Friday, September 18, 2009

Can I Really Be Happy?

My Life is not d way that I wanted it to be right now... Why? I really can't say... My life had remarkably changed this couple of months...Ever since I had a taste of how socialising is, my life seems to have full of surprises, conflicts, dilemma, fun & suffer all at one time...I hate socializing to be honest..I don't like mix around with people, quite a loner myself and just love to hang out with my old friends and loving family...where my heart really feel at ease....

Socializing to common ppl is a common thing...purpose? Networking? Friendship?Love Maybe?

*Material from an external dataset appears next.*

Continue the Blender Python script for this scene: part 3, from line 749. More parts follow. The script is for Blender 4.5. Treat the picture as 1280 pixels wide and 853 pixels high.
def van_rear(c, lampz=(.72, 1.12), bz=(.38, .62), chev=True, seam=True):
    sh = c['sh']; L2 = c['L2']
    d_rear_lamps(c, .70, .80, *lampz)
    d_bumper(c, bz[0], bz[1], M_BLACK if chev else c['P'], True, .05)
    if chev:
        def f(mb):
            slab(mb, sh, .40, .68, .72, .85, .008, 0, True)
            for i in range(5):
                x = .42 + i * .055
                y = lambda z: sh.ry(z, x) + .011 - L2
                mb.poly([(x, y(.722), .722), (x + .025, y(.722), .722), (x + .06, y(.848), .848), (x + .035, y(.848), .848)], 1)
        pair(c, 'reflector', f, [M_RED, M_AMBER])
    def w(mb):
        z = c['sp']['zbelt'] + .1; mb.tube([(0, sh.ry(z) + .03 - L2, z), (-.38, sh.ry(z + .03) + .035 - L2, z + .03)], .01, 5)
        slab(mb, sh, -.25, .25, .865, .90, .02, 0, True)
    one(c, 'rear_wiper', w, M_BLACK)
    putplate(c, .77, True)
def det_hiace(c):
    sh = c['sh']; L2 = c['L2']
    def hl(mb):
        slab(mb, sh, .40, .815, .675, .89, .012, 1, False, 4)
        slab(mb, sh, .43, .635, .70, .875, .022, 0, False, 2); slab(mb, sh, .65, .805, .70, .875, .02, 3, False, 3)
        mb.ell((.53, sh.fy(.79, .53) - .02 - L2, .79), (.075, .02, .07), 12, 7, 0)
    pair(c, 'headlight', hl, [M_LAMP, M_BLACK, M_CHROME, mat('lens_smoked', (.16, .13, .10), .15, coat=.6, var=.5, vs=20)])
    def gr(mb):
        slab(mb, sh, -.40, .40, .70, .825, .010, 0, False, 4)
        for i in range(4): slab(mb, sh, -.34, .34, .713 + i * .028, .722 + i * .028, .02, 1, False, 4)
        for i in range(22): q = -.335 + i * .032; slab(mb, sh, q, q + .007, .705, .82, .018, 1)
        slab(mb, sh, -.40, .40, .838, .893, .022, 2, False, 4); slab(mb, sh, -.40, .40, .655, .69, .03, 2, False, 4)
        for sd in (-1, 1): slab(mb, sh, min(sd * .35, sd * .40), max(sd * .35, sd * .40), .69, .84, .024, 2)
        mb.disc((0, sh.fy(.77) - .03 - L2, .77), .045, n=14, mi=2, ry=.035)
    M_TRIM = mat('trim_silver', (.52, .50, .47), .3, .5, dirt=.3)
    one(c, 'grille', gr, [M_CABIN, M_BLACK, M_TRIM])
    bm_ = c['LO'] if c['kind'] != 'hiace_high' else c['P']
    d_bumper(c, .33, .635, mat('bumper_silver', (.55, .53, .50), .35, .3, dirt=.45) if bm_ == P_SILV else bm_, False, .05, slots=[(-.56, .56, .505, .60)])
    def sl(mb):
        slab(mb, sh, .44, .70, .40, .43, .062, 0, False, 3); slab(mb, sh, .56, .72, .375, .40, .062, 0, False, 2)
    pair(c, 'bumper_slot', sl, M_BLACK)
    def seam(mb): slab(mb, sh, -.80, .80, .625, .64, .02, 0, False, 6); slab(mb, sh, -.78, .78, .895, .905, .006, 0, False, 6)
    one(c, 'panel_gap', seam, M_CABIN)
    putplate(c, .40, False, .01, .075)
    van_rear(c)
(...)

But after a while, I find it rather difficult, when u have a big group of different colors and characters of ppl hanging with you, automatically u will find urself 'faking' & u become someone else rather than just being true to urself...it's true and honest fact, to please these group of ppl, we intend and try impress them, in a way hoping that they accept us in their group...this is reality, no doubt abt it, if ppl deny this statement, u r in denial...we can't be ourselves in front of ppl that we barely knew or just started to hangout with, off course at certain degree we hide our 'weaknesses' and just entertain them with our best 'shot'...! And the truth is, by doing that, I realise I did not feel any happiness at all! In fact, it really bugs me and disturb my life! My way of thinking...!

U have to control certain level of fun, behaviour, ethic, morale & trusting these ppl around you...and at the end, what do we get from all these two faces creatures? Heartache, hatred, envy, jealousy, friends hurtful accusations, war? And somehow, u end up hurting ur own self...

I kinda hate all the dumb, stupid & ridiculous things that happened...
I had become a constant victim for all things...
Great things become the Worst thing...
Lost & Found of A Friendship,
In & Out of love,
Dramas...dramas...dramas...
The bitter & sweet of words of friends...

I wanted out from all these,

Why can't I lead a normal life again? The normal life before all these began...I wanted that life!

I feel like I wanted to be alone and enjoy my own quality time with ppl who won't make my heartburn...

With no one burdens me with sickening tough behaviour,

Juz to be at ease...For all those thing that happened, it can be a blessing in disguise I guess...

And most of the ppl who knows me inside out...
They will know how much I hate all this mess and they know what I'm talking abt here...

Can we just Live in Peace or do we have to wait for 'Rest in Peace' to come in order to feel true calmness?